> _Task requirements_: Determine the number of lines in the data that include the word "This", and write only that number.

> _Exercise inputs_:
-- -- --
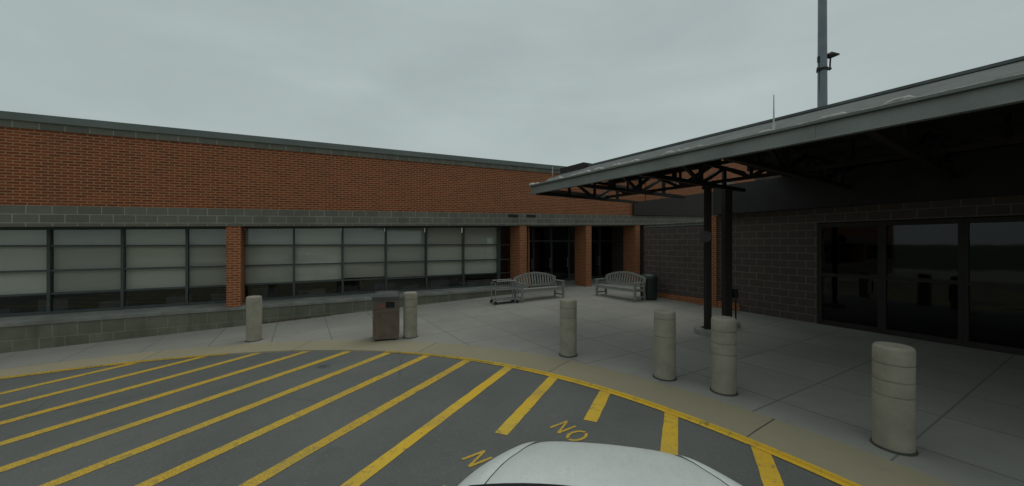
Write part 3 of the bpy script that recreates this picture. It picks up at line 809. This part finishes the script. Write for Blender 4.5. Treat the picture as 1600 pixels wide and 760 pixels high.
# greenhouse
def ring(y, wd, z, bow=0): return [(-wd, y-bow, z), (-wd*.6, y, z+.012), (0, y+bow*.3, z+.018), (wd*.6, y, z+.012), (wd, y-bow, z)]
wb = ring(1.04, .66, 1.04, .1); wt = ring(.36, .56, 1.455, .06)
mb = MB()
for k in range(4): mb.poly([wb[k], wb[k+1], wt[k+1], wt[k]])
mb.build('windscreen', M['car_glass'], car, smooth=180)
rb = [(-.56, -1.25, 1.46), (-.34, -1.3, 1.49), (0, -1.32, 1.50), (.34, -1.3, 1.49), (.56, -1.25, 1.46)]
mid = [(-.60, -.4, 1.50), (-.36, -.4, 1.525), (0, -.4, 1.535), (.36, -.4, 1.525), (.60, -.4, 1.50)]
mb = MB()
for A, B in ((wt, mid), (mid, rb)):
    for k in range(4): mb.poly([A[k], A[k+1], B[k+1], B[k]])
mb.build('roof', M['paint'], car, smooth=180)
bb = [(-.68, -1.68, .95), (-.4, -1.76, .96), (0, -1.78, .96), (.4, -1.76, .96), (.68, -1.68, .95)]
mb = MB()
for k in range(4): mb.poly([rb[k], rb[k+1], bb[k+1], bb[k]])
mb.build('rear_window', M['car_glass'], car, smooth=180)
for s_ in (-1, 1):
    mb = MB()
    low = [(s_*.70, 1.0, .965), (s_*.765, .3, .97), (s_*.765, -.6, .97), (s_*.68, -1.68, .95)]
    top = [(s_*.56, .30, 1.455), (s_*.60, -.05, 1.485), (s_*.60, -.6, 1.495), (s_*.56, -1.25, 1.46)]
    for k in range(3): mb.poly([low[k], low[k+1], top[k+1], top[k]])
    mb.build('side_window', M['car_glass'], car)
    mb = MB(); mb.bar((s_*.705, 1.02, .965), (s_*.565, .31, 1.46), .045); mb.bar((s_*.765, -.25, .97), (s_*.605, -.25, 1.49), .05); mb.bar((s_*.69, -1.68, .95), (s_*.565, -1.25, 1.46), .08); mb.build('pillar', M['paint'], car)
    mb = MB(); mb.box(s_*.80-.07 if s_ > 0 else s_*.80-.12, s_*.80+.12 if s_ > 0 else s_*.80+.07, .74, .82, .96, 1.09); mb.build('wing_mirror', M['paint'], car, bevel=.03)
    mb = MB(); mb.tube([(s_*.55, 1.72, .62), (s_*.55, 1.835, .62)], [.13, .09], 16); mb.build('headlight', M['chrome'], car, smooth=50)
    mb = MB(); mb.box(s_*.66-.06, s_*.66+.06, -1.86, -1.79, .6, .8); mb.build('tail_light', M['red'], car, bevel=.02)
    for y in (1.22, -1.2):
        mb = MB(); mb.tube([(s_*.66, y, .29), (s_*.84, y, .29)], .29, 24); wl = mb.build('wheel', M['rubber'], car, smooth=40)
        mb = MB(); mb.tube([(s_*.835, y, .29), (s_*.85, y, .29)], .19, 20); mb.build('rim', M['chrome'], wl, smooth=40)
mb = MB(); rows = []
for i in range(17):
    x = -.66+i*1.3/16; yf = 1.162-.33*(x+.18)**2
    rows.append([mb.bm.verts.new((x, y, z)) for y, z in ((yf, 1.024), (yf-.01, 1.044), (yf-.08, 1.050), (.90, 1.06))])
for A, B in zip(rows, rows[1:]):
    for k in range(3): mb.bm.faces.new([A[k], A[k+1], B[k+1], B[k]])
mb.build('cowl_panel', simple('black_trim', (.012, .012, .02), .5, bmp=0), car, smooth=60)
for s_ in (-1, 1):      # panel gaps either side of the bonnet
    mb = MB(); pts = [(s_*w_*.715, y, z-.034+.001) for y, w_, z in ((1.84, .54, .885), (1.74, .60, .935), (1.64, .655, .96), (1.54, .70, .98), (1.44, .75, .999), (1.34, .79, 1.015), (1.22, .83, 1.027), (1.12, .86, 1.035))]
    for p, q in zip(pts, pts[1:]): mb.bar(p, q, .0035, .008)
    mb.build('panel_gap', M['bin_grey'], body)
# wiper arms
mb = MB(); mb.bar((-.35, 1.02, 1.065), (.2, .97, 1.08), .015); mb.bar((.1, 1.02, 1.065), (.6, .93, 1.08), .015); mb.build('wiper', M['rubber'], car)

# ------------------------------------------------------------------ dead leaves blown against the base wall
mb = MB(); random.seed(3)
for i in range(420):
    s_ = 2.35+random.random()**1.3*1.9; d = -.045-abs(random.gauss(0, .05))
    x, y, _ = W(s_, d, 0); z = g(x, y)+random.random()*.03+.004
    a = random.random()*6.28; q = random.uniform(.012, .03)
    mb.poly([(x+q*math.cos(a), y+q*math.sin(a), z), (x-q*.5*math.sin(a), y+q*.5*math.cos(a), z+.008), (x-q*math.cos(a), y-q*math.sin(a), z+random.random()*.02), (x+q*.5*math.sin(a), y-q*.5*math.cos(a), z)])
tag(mb.build('dead_leaves', simple('dead_leaf', (.15, .075, .04), .8, bmp=0)), 'brown dead leaves lying along the foot of the low block wall', 'leaves', kind='stuff')
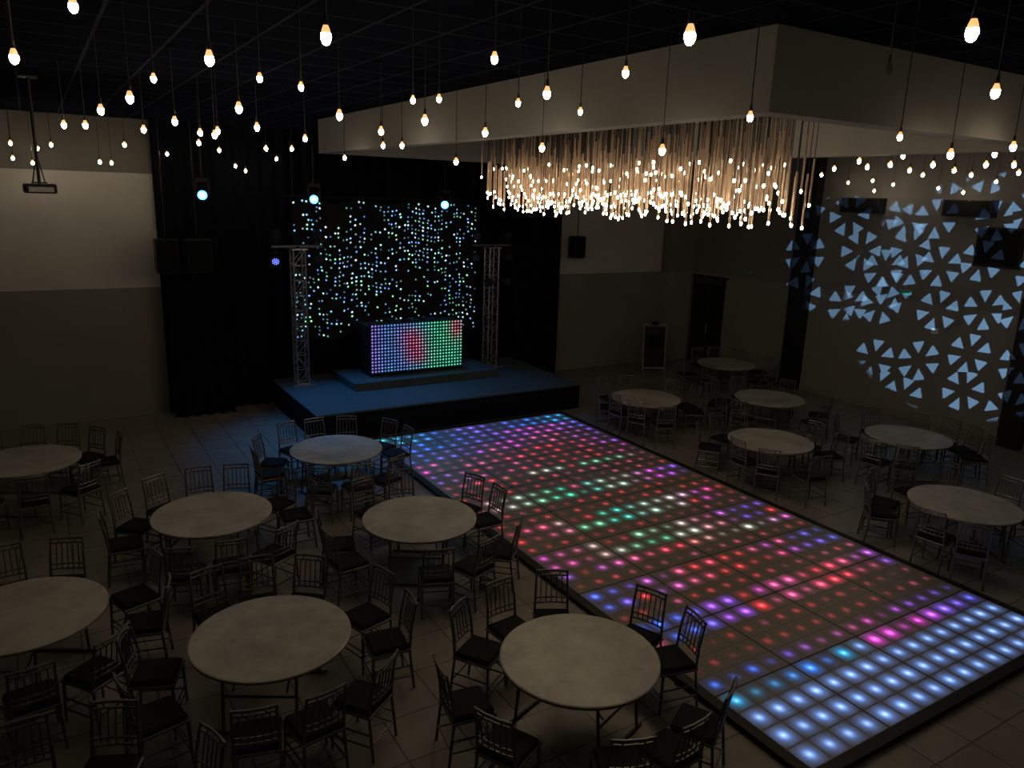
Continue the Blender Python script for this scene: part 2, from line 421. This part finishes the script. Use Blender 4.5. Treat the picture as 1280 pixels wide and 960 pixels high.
-- -- --
> _Right answer_: 2